Mashru Fabric

The Mashru fabric is a vibrant, handwoven mix of Silk and Cotton textiles. The word ‘Mashru’ means ‘permitted’ in Arabic and its Sanskrit variation ‘Misru’ means ‘mixed’. Mashru has a characteristic fine satin finish, bright contrasting stripes in vibrant colors and striped Ikat weave. The fabric is mainly manufactured in Patan and Mandvi in Gujarat, India. Mashru is  an important part of the bridal trousseau in a variety of Hindu communities like Sarees and Lehengas.

Mashru Saree

Mashru Saree (Image Courtesy: TimeOut Bengaluru)


The weave is said to have originated somewhere from the West Asia around 19th century. The weaving of Mashru fabric is an old tradition in India and it was a popular trading textile to the Ottoman empire and Gulf countries. The word Mashru is said to have come from the Muslim community, where Silk fabric was banned since it was made by killing the cocoons and silkworms.  This led to the production of Mashru fabric as it had a Silk exterior but the inner fabric which stays in direct contact with the skin was made of Cotton.

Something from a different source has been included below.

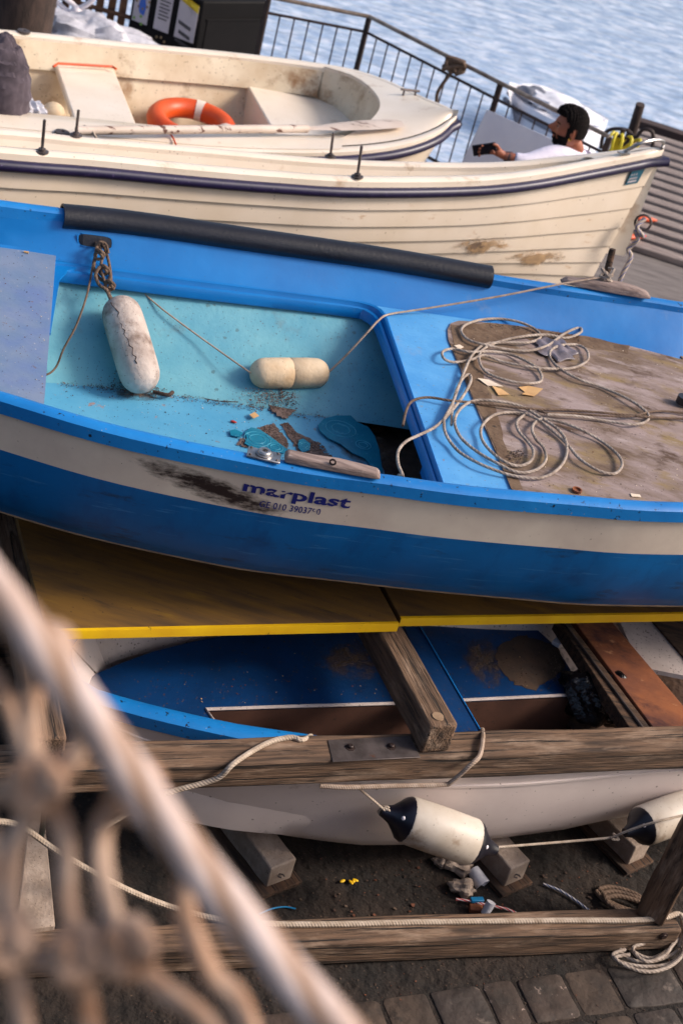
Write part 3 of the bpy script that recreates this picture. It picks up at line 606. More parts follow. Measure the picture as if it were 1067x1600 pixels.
# blue inner deck whose white edge curves across the bow
Zd = .56
dk = [P(x, y, Zd) for x, y in ((120, 1075), (150, 1053), (190, 1036), (240, 1018), (300, 1003), (355, 992), (430, 975))] 
dk += [P(560, 955, Zd), P(700, 972, Zd), P(760, 982, Zd), P(800, 980, Zd), P(840, 985, Zd), P(868, 1010, Zd), P(890, 1045, Zd), P(905, 1084, Zd)]
dk += [P(735, 1094, Zd), P(600, 1099, Zd), P(320, 1108, Zd), P(352, 1150, Zd), P(300, 1170, Zd), P(180, 1130, Zd)]
g = G(); g.prism(dk, .012); g.build('inner_deck', 'navy_deck', lb, smooth=False)
# white coaming edge of the cockpit and dark cockpit sides
cp = [P(x, y, Zd) for x, y in ((348, 1145), (322, 1109), (470, 1104), (612, 1100), (735, 1094), (905, 1086))]
g = G(); g.tube([p + Z3 * .002 for p in cp], .0065, 6); g.build('coaming', 'white_rough', lb)
g = G(); a = [p - Z3 * .004 + V((.002, -.006, 0)) for p in cp]; g.grid([a, [p - Z3 * .06 + V((0, .004, 0)) for p in a], [p - Z3 * .24 + V((0, .01, 0)) for p in a]])
g.prism([P(330, 1110, .33), P(1000, 1085, .33), P(1040, 1190, .33), P(400, 1215, .33)], .01)
g.build('cockpit', 'brown_box', lb)
g = G(); a = [P(x, y, Zd + .0) for x, y in ((905, 1084), (930, 1040), (1100, 1000), (1200, 1150), (1000, 1200))]; g.prism([p - Z3 * .14 for p in a], .01); g.build('bilge', 'pit', lb, smooth=False)
# thwarts: blue one beside the timber, dark rail and rusty board
g = G(); th = [P(628, 975, .66), P(654, 975, .66), P(753, 1146, .66), P(700, 1150, .66)]; g.prism(th, .10)
tw = g.build('thwart', 'navy_deck', lb, bevel=.006, smooth=True)
g = G(); g.tube([P(654, 975, .662), P(752, 1144, .662)], .0035, 6); g.build('thwart_edge', 'blue_rim', tw)
g = G(); g.prism([P(868, 965, .67), P(884, 965, .67), P(1018, 1140, .67), P(985, 1140, .67)], .06); tr = g.build('thwart', 'dark_wood', lb, bevel=.004)
tr['label'] = 'narrow dark thwart beside the rusty board'
g = G(); g.tube([P(878, 970, .675), P(1004, 1138, .675)], .006, 6); g.build('rail', 'galv', tr)
g = G(); g.prism([P(893, 966, .675), P(948, 962, .675), P(1075, 1112, .675), P(1075, 1140, .675), P(1022, 1140, .675)], .03)
rb = g.build('thwart', 'rust_board', lb, bevel=.004); rb['label'] = 'wide rust-stained thwart board'
g = G(); g.prism([P(965, 965, .62), P(1015, 965, .62), P(1100, 1062, .62), P(1000, 1042, .62)], .02); g.build('inner_panel', 'white_rough', lb)
g = G(); g.prism([P(1015, 965, .63), P(1130, 960, .63), P(1150, 1080, .63), P(1090, 1052, .63)], .03); g.build('inner_panel', 'dark_wood', lb)
# spray chine under the bow
g = G(); c0 = hull_px(LB, 474, 1316); rows = [[], [], [], []]
for k in range(14):
    u = k / 13; i_ = lerp(c0[1], min(n2 - 3, c0[1] + 16), u); wd = .075 * u ** .7 + .002
    rows[0].append(LB.pt(i_, .52, 0, out=-.004)); rows[1].append(LB.pt(i_, .60, 0, out=wd * .5)); rows[2].append(LB.pt(i_, .74, 0, out=wd)); rows[3].append(LB.pt(i_, .86, 0, out=-.01))
g.grid(rows); g.build('chine', 'white_hull', lb)
# ================================================================== CREAM CLINKER BOAT
n3 = 64
CN = [P(x, y, z) for x, y, z in ((0, 236, 1.5), (150, 248, 1.48), (300, 263, 1.46), (430, 274, 1.45), (560, 282, 1.45), (734, 281, 1.47), (834, 272, 1.51), (934, 254, 1.57), (1000, 241, 1.62), (1037, 233, 1.65))]
CN = [CN[0] + (CN[0] - CN[1]).normalized() * 1.3 + V((0, .05, 0))] + CN
CF = [P(x, y, z) for x, y, z in ((0, 199, 1.3), (120, 211, 1.3), (300, 227, 1.3), (516, 246, 1.31), (700, 252, 1.36), (800, 250, 1.42), (870, 243, 1.48), (940, 236, 1.56), (1000, 229, 1.62), (1036, 231, 1.65))]
CF = [CF[0] + (CF[0] - CF[1]).normalized() * 1.2 - V((0, .12, 0))] + CF
cN = resample(spline(CN, 8), n3); cFr = resample(spline(CF, 8), n3); cFr[-1] = cN[-1] + V((0, .002, 0))
cp_ = [(0, 1), (.2, .985), (.4, .93), (.55, .85), (.7, .72), (.82, .54), (.92, .3), (1, 0)]
C1 = Boat(cN, cFr, [(0, .72), (.8, .72), (1, .62)], cp_, .22)
c1 = empty('rowing_boat', (-.3, 7.0, .7), 'cream clinker-built boat with a purple rubbing strake, just behind the blue boat', 'boat')
g = G(); edges = [.075, .21, .34, .46, .57, .67, .76, .84, .9]
qs = []; outs = []
for a, b in zip(edges, edges[1:]):
    qs += [a + .0, b - .006, b]; outs += [-.004, .010, .010]
    qs += [b + .001]; outs += [-.006]
C1.strip(qs, outs=outs, g=g); C1.strip([.9, .95, 1], g=g); C1.stern([0, .2, .4, .6, .8, .9, 1], g); g.build('hull', 'cream_hull', c1, angle=25)
g = G(); rimcap(g, cN, cFr, .07, .04); 
fi = [C1.pt(k, 0, 1) for k in range(n3)]
# small foredeck
dk0 = int(n3 * .90); dA, dB = offset_in(cN, cFr, .06)
g.grid([[dA[k].lerp(dB[k], j / 6) + Z3 * .004 * math.sin(math.pi * j / 6) for j in range(7)] for k in range(dk0, n3)])
g.build('gunwale', 'cream_gel', c1)
g = G(); g.tube([p + Z3 * -.062 + (p - q).normalized() * .012 for p, q in zip(cN, cFr)][:-1] + [cN[-1] + V((.04, -.03, -.055))], .026, 10)
g.tube([q + Z3 * -.062 + (q - p).normalized() * .012 for p, q in zip(cN, cFr)][:-1] + [cN[-1] + V((.04, -.03, -.055))], .026, 10); g.build('rubbing_strake', 'purple_rub', c1)
a, b = offset_in(cN, cFr, .07); a2, b2 = offset_in(cN, cFr, .12)
g = G(); g.grid([[p - Z3 * .03 for p in a], [V((p.x, p.y, p.z - .25)) for p in a2], [V((p.x, p.y, 1.0)) for p in offset_in(cN, cFr, .2)[0]]])
g.grid([[p - Z3 * .03 for p in b], [V((p.x, p.y, p.z - .22)) for p in b2], [V((p.x, p.y, 1.0)) for p in offset_in(cN, cFr, .2)[1]]])
x_, y_ = offset_in(cN, cFr, .19); g.grid([[V((p.x, p.y, 1.0)) for p in x_], [V((p.x, p.y, 1.0)) for p in y_]]); g.build('inner_side', 'cream_gel', c1)
def pin(px, py, top, parent, z, yoff=0):
    a = P(px, py, z); b = PY(top[0], top[1], a.y); b.x = a.x + (b.x - a.x) * .5; g = G()
    g.lathe(a, b, [(0, .0), (0, .03), (.04, .03), (.05, .016), (.12, .016), (.13, .007), (.98, .007), (1, .004), (1, 0)], 12); return g.build('thole_pin', 'galv', parent)
pin(66, 238, (68, 186), c1, 1.49); pin(558, 277, (560, 226), c1, 1.455); pin(119, 212, (122, 171), c1, 1.305); pin(516, 245, (517, 206), c1, 1.315)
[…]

Mashru became very popular in Turkey, Persia and many Mediterranean countries as it gave them the freedom of wearing Silk clothing without breaking their religious laws.

The Mashru slowly found its place among the Hindu community as well and the fabric became an integral part of the wardrobe of Kutch Nomads.

The Making

The weaving of this fabric was practiced across the country in different forms; from Deccan to Lucknow to Bengal. Nowadays, only weavers from the small towns of Gujarat, mainly Patan and Mandvi practice this craft.

The expert weavers have excelled in this exquisite craft by learning from their ancestors. Mashru fabric is made of silk and cotton where silk is used as the vertical yarn and Cotton makes the horizontal yarn. Each Silk weave goes under the Cotton yarn once and about five or eight times above the Cotton yarn.

After complete weaving of the fabric, it is washed with cold water and beaten with wooden hammers for about one minute while it is still moist. Then a paste of wheat flour called glazing is applied on the folds of the fabric. The fabric is later beaten with wooden hammers and compressed with hard press. Finally, color is added to the fabric using natural vegetable dyes.

This intriguing weave technique results in a shiny surface that resembles Silk fabric from the outside, with the comfortable of Cotton in the inner side of the clothing. The interweaving of Cotton and Silk makes the Mashru fabric more durable.

Mashru in the Making

Mashru in the Making (Image Source: gaatha blog)

Present Day Scenario

Nowadays, a few craftsmen use chemically dyed rayon instead of pure Silk to reduce the cost of the final product. Besides being economical, Rayon gives a better texture and shine than Silk. Although, the use of synthetic dyes make the fabric weak, unlike natural ones that grow richer with age.

The Mashru fabric has a very practical utility as the Silk on the outer surface gives a beautiful, shiny appearance, the cotton yarns underneath make it perfect for the hot and humid climate. Mashru is traditionally used in the production of garments but it is also used in making wide range of home furnishings like cushions and quilts.

The designs of Mashru have become simpler with time. The use of multi-hued Ikats and patterned stripes are not seen much. It is being replace by bright and vivid designs, along with solid colored fabrics. The craftsmen, nowadays also incorporate Bandhani saree designs along with Ikat. The expert weavers making this fabric are probably the last generation who will continue practicing this beautiful craft. Most of the weavers are 50 years of age and their children have moved to the urban cities in search for work opportunities.

Mashru Anarkali

Mashru Anarkali (Image Courtesy: Lakme Fashion Week)


This fabric is relatively easier to maintain than pure Silk. Although some care should be taken like washing it in cold water and a slow rinse cycle. Also, drying it away from direct sunlight helps in keeping the glossiness of the fabric intact for a longer time.